A common trap is to think, like high-school cheering squads, that your team is the best team. But head or heart is not better — just different. Assuming superiority breeds arrogance, which makes working together virtually impossible. To find out if you are judging the other camp, use the following arrogance meter:

  • Do you roll your eyes (if even to yourself) when someone from the other camp has a “typical” response?
  • Do you tend to cut people off when their reactions seem just so… odd?
  • Are you angry when told you need to stay within time limits on a project or make a decision about a future plan?
  • Does a lack of caring on the other’s part seem almost, well, criminal to you at times?
  • Is it especially irritating to you when people seem to go on and on?

Even one or two yeses indicate some arrogance and you can bet it causes dysfunction in your relationships with people different from you. The reason: Arrogance about the “right” camp shows you have little regard for the other, and may actually blame those people for being the way they are. Lauren says this is common in the working world — the business side gets frustrated because the creative departments aren’t moving fast enough… the creatives are furious that the numbers people are asking them to meet a schedule. In marriages the clash pops up in a different way. The logical partner sighs that the other is being “too sensitive.” The heart partner feels dismissed, leaving the head partner skulking away in rejection for “just trying to help.”

THE YIN AND YANG OF THE HEAD AND HEART

As frustrating as it may be at first, fundamentally, head and heart people need each other. For instance, head people excel at discipline, but they may not find it easy to have fun. Heart people may find it challenging to structure themselves, but are really good at knowing how to enjoy life. An example: I used to become incredibly frustrated by my extremely logical brother — however, understanding our differences has allowed me to not only respect but also totally appreciate his perspective on life.
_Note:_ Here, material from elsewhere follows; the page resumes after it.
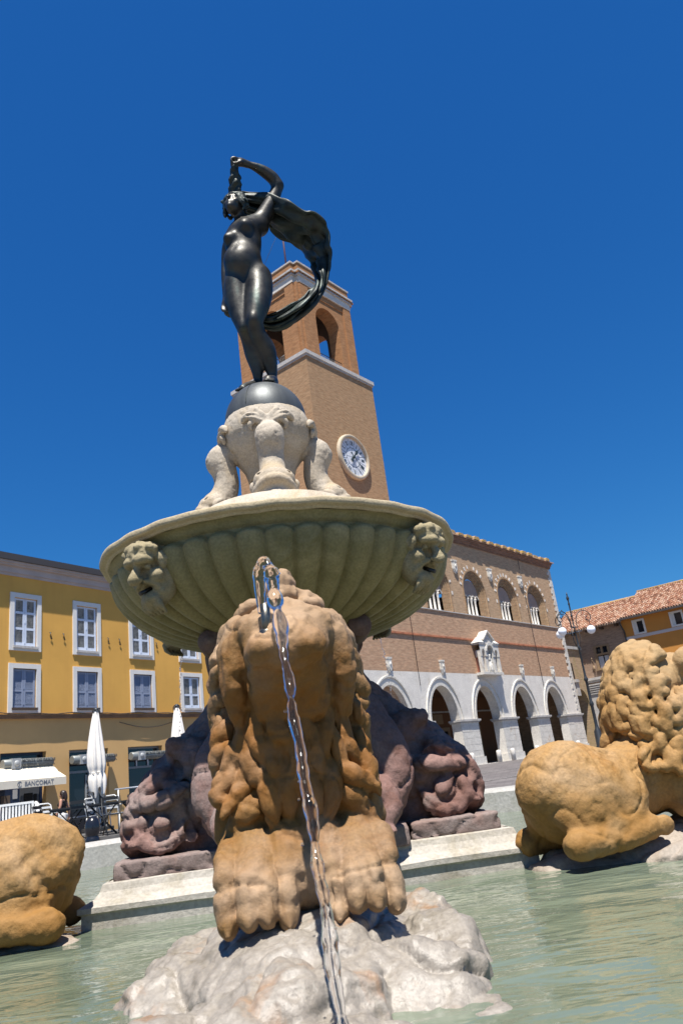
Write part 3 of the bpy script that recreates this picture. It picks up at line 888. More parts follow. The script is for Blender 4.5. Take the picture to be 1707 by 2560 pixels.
    for k in range(5): mb.tube([(c - 0.18 + 0.09 * k, -0.47, 6.06), (c - 0.10 + 0.05 * k, -0.44, 6.7)], 0.03, 5)
    mb.build('niche_figure', MT['trim_stone'], n_)
    # toothed white quoins at the corner
    z = ZB; k = 0
    while z < 14.5:
        h = rs.uniform(0.20, 0.30); w = (0.34 if k % 2 else 0.55) + rs.uniform(-0.07, 0.07)
        m_ = MB(); m_.box(S1 - w, S1 + 0.03, -0.03 - rs.uniform(0, 0.012), 0.6, z + 0.008, min(z + h, 14.6)); m_.build('quoin', MT['trim_stone'], T)
        z += h; k += 1
    mb = MB()
    for x in (35.85, 51.45): mb.tube([(x, -0.07, 5.2), (x + 0.02, -0.07, 10), (x, -0.07, 14.6)], 0.017, 6)
    mb.build('downpipe', MT['cable'], T)
    # eaves: corbelled brick courses, tile bed, lumpy cover tiles
    mb = MB()
    for k, (z0, z1, o) in enumerate([(14.62, 14.74, 0.06), (14.74, 14.84, 0.12), (14.84, 14.96, 0.18), (14.96, 15.06, 0.25)]):
        mb.box(S0, S1 + o, -o, 0.6, z0, z1)
    x = S0 + 0.05
    while x < S1: mb.box(x, x + 0.11, -0.10, 0.0, 14.64, 14.738); x += 0.21
    mb.build('cornice', MT['cornice_brick'], T)
    mb = MB(); O = 0.34; sl = 0.22
    a = [(S0, -O, 15.07), (S1 + 0.45, -O, 15.07), (S1 + 0.45, DEP / 2, 15.07 + (DEP / 2 + O) * sl), (S0, DEP / 2, 15.07 + (DEP / 2 + O) * sl), (S1 + 0.45, DEP, 15.07), (S0, DEP, 15.07)]
    b = [(p[0], p[1], p[2] + 0.07) for p in a]
    mb.add(a + b, [(3, 2, 1, 0), (5, 4, 2, 3), (6, 7, 8, 9), (9, 8, 10, 11), (0, 1, 7, 6), (1, 2, 8, 7), (2, 4, 10, 8), (4, 5, 11, 10), (5, 3, 9, 11), (3, 0, 6, 9)])
    rf = mb.build('roof', MT['roof_tile_clay'], T)
    x = 41.0; k = 0
    while x < S1 + 0.35:
        m_ = MB(); w = 0.36 + rs.uniform(-0.04, 0.05); h = 0.20 + rs.uniform(-0.03, 0.05)
        y0 = -O - 0.03 + rs.uniform(-0.04, 0.04)
        prof = [(-w, 0), (-w * 0.9, h * 0.7), (-w * 0.45, h), (0, h * 0.9), (w * 0.5, h * 1.02), (w * 0.92, h * 0.65), (w, 0)]
        P = []
        for t, s in ((0, 1.0), (0.55, 0.95), (1.3, 0.9)):
            P.append([(x + q[0] * s, y0 + t, 15.145 + t * sl + q[1] * s) for q in prof])
        m_.grid(P, smooth=False); m_.add([p for p in P[0]], [tuple(range(7))[::-1]])
        m_.build('roof_tile', MT['lichen_tile'], rf)
        x += 1.02 + rs.uniform(-0.05, 0.05); k += 1
    return T
palazzo()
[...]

I now realize that he provides insights that my more intuitive self is not capable of seeing.

Understanding how the two groups actually complement each other allows a much richer and happier experience for all involved. The challenge then is getting past the mutual distrust and disdain to enable creation of a shared life. Here is what Lauren advises:

  • Become confident in your own style, but with appreciation of the other. This will eliminate fights about who is right and shift your focus to how best to work together.
  • Learn to listen carefully and with empathy. It matters not whether you are a head person or a heart person — everyone needs to feel heard and understood.
  • Be honest when you become arrogant and frustrated with someone’s different style… an apology may help to reconnect you.

What it all comes down to is learning to accept — and to love — each other just for what you are. It is really very simple, says Lauren. Just as cats have their nature and dogs have theirs, so do people. Fill yourself with appreciation for one another’s nature and in time you’ll be cheering, vive le difference!